ここでは、それを読んでおられるものとして話を進める。
ワシがいつも口を酸っぱくして言うてるのは、どんなに厳しい状況になろうと、その顧客との間に良好な人間関係を築ければ必ず契約につながるということや。それが、客にとってのオンリーワンになる目的でもある。
『だから、近くのY新聞の販売店ではあらゆるサービス、シルバーサポートなどをやられています』というのも確かに効果は高い。
ワシらも、それについては3年前の2009年9月4日発行の『第65回 ゲンさんの新聞業界裏話 ■ある新聞販売店の取り組み その1 哀しき孤独死をなくせ』で紹介したが、その後、『シルバーサポート』をされる新聞販売店が相当数に上るようになったということやさかいな。
それは効果があればこそやと思う。もちろん効果が上がる以上に、新聞販売店が地域社会の役に立つ存在でありたいという願いもあってのことやと考える。
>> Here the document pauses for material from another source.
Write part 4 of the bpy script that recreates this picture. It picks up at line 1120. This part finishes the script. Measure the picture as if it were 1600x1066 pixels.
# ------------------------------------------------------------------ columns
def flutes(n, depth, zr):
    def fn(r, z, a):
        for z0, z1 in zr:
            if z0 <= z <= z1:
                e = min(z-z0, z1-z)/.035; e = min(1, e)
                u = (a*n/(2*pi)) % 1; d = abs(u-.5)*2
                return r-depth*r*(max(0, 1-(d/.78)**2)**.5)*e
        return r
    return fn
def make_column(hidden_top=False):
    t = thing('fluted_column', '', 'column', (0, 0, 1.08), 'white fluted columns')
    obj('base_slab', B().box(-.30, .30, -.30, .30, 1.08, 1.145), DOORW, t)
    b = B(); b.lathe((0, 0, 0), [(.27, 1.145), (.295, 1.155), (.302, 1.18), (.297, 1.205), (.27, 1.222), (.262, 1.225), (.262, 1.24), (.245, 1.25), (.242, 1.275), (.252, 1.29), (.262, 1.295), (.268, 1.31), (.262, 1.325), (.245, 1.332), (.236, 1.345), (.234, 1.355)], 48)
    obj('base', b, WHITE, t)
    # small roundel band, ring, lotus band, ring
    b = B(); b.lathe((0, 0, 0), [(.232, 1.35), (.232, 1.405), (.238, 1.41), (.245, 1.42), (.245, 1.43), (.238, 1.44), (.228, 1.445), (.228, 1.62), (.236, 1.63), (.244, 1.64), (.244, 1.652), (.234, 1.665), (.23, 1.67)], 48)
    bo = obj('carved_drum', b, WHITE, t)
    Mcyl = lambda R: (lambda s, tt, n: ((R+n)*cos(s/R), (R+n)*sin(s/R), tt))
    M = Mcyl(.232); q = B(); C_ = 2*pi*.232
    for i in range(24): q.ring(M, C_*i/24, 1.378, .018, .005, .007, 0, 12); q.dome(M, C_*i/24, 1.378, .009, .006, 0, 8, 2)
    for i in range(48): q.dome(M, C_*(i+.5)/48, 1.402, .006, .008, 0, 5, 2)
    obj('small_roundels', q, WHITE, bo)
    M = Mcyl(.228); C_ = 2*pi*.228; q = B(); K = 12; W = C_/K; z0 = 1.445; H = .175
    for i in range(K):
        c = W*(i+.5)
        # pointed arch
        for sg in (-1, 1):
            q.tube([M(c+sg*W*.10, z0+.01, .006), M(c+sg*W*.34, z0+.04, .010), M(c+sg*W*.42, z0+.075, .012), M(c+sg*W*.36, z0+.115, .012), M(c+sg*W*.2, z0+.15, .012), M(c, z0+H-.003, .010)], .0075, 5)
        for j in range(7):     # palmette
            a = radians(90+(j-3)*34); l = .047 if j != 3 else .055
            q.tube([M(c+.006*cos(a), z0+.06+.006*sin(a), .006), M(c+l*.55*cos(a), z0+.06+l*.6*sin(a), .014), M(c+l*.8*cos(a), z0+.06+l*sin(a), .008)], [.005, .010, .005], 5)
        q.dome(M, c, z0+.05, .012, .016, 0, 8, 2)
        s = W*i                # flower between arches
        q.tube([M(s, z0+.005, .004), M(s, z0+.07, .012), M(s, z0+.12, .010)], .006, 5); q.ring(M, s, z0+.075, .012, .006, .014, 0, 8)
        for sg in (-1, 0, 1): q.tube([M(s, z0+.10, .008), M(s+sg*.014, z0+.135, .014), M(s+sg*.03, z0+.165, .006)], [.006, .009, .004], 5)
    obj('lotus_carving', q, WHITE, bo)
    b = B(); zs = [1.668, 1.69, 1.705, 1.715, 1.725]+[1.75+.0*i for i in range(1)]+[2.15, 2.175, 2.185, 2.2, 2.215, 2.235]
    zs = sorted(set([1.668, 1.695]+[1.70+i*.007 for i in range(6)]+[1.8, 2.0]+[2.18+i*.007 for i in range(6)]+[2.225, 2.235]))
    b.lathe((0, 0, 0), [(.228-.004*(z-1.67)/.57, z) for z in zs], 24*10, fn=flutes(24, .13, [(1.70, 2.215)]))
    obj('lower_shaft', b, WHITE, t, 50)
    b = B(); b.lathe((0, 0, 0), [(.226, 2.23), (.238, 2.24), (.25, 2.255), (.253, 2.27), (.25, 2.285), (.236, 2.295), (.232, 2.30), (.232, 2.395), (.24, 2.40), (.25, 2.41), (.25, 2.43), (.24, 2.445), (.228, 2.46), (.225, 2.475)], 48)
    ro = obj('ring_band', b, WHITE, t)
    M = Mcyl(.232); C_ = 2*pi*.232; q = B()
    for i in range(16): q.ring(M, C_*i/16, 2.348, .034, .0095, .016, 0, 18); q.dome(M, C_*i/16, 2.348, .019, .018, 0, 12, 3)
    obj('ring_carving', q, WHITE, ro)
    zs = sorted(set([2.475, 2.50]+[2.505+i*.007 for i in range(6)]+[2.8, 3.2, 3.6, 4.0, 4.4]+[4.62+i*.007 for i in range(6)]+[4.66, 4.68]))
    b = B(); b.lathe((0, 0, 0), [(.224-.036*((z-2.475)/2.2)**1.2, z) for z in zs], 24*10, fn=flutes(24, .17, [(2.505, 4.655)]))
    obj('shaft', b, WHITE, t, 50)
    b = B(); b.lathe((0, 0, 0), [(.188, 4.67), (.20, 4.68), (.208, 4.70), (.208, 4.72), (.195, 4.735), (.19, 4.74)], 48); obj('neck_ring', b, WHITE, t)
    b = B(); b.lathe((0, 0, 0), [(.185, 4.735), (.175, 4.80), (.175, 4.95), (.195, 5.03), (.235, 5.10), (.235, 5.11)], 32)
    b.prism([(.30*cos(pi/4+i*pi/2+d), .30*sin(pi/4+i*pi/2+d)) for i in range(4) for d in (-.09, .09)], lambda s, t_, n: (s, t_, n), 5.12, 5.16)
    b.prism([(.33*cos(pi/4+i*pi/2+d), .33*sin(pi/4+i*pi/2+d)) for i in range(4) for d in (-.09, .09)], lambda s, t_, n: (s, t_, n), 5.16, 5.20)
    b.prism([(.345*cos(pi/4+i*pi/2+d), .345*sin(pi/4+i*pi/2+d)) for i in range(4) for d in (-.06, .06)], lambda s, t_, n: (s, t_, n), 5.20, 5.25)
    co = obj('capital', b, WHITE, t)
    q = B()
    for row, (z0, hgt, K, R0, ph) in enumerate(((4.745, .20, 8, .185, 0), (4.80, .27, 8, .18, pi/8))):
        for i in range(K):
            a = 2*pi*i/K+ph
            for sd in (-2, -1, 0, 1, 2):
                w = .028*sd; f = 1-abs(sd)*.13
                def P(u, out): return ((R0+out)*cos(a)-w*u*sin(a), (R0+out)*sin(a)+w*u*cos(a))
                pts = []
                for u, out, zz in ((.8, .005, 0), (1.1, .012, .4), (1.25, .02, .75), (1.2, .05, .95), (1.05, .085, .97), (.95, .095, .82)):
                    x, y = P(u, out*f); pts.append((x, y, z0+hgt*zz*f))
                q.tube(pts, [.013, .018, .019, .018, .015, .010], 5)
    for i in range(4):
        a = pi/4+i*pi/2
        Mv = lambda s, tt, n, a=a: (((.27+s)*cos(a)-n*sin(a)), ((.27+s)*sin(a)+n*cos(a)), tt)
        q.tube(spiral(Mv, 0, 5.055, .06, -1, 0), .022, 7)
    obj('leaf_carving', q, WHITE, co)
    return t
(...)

ただ、いくら良い方法でも『うちのY新聞店は給料はいいのですが、部数を伸ばそうというサービス発想がありません…』や『自分達でもとれるような顧客を拡張員セールスに頼るばかりのような気が…』というのは、その販売店の経営者の考え方やから、現在のあんたの立場でそれを変えるのは難しいと思うさかい、ヘタに意見や口出しはせん方が無難や。
それは、それとして割り切り、あんたが本当に『オンリーワンを目指して頑張っています』というのなら、そうなれるように努力されることや。その方法ならいくらでもある。
景品サービスにしても単に多く物を渡せばええというものでもない。それについても『第84回 ゲンさんの新聞業界裏話 ■2010年からの新聞営業講座……その2 拡材について』 の中に『金をかけずに済む拡材サービス方法のあれこれ』というのがあるので参考にされたらええと思う。
まずは、ご自分の営業力を磨き、自信と信用、実力をつけることや。あんたが押しも押されもしない営業力を身につけた一流の勧誘員になれば、個人としての収入が増えるだけやなく、発言力も高まる。
つまり、その状態になってはじめて『うちのY新聞店は給料はいいのですが、部数を伸ばそうというサービス発想がありません…』や『自分達でもとれるような顧客を拡張員セールスに頼るばかりのような気が…』といったことを経営者に意見すれば聞き入れて貰える可能性が高いということや。
何でもそうやが、懸命に頑張って勉強をして損をするということはない。必ず身につくし、そうして良かったと思える日が来るはずや。
ワシで良ければ、そのためのアドバイスはいくらでもするさかい、いつでも気軽に相談してくれたらええ。ほな頑張って。